Mr. Carter, who succeeded him, made it clear from the outset that he
"wanted to get off that sanction list," said Ms. de Montluzin, who
organized the AAUP chapter at Francis Marion and served as its first president.
"When he came it was just like a big weight had been lifted off of us."
She is credited with working closely with Mr. Carter and the
new board early on to restore shared governance at Francis Marion, including
rewriting the faculty handbook.
"We got to see Lorraine
in a different role as she led the faculty, not in resistance, but in how you
rebuild shared governance," said Kenneth Kitts, a former associate provost
and professor of political science at Francis Marion who is now provost at the University of North Carolina at Pembroke. "She
was a very engaged partner with the administration, once she had an
administration she could work with."
Rebecca Flannagan, current chair of the faculty, said she
could tell right away that Mr. Carter's presidency would be different. When he
arrived at Francis Marion, Mr. Carter "spent a lot of time right away
learning what the faculty's needs were," said Ms. Flannagan, a professor
of English.
"We weren't really used to that," she said.

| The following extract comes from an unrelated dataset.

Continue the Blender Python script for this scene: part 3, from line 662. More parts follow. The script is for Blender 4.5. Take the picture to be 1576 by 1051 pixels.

"He always makes the faculty feel important and valued. He wants faculty
input on anything that affects faculty."
In 2000, the AAUP removed the institution from its sanction
list—making it the first institution to have been sanctioned and then redeemed
by the association's governance committee. In 2002, Mr. Carter received a
national award from the association in recognition of his efforts to restore
the institution's governance system.
"With amazing rapidity, Francis Marion has gone from the AAUP sanctions list to a model of what shared governance ought to be," the AAUP said in a news release about the award.
As chair of the faculty, Ms. Flannagan works closely with
Mr. Carter and the Board of Trustees, which is not always the case for faculty
leaders at other institutions. Mr. Carter, she said, "makes it attractive
to be involved in shared governance."
Ms. Flannagan, who is serving a one-year term as chair of
the faculty, plans to run for re-election. If she wins, she would be the first
occupant of the endowed chair in shared governance.
Ms. de Montluzin said she is "tremendously
honored" by the endowed chair that is named after her.
"So many institutions struggle to find the right type
of shared governance," Mr. Carter said. "Now that we have that,
there's a certain zeal that we have about protecting it."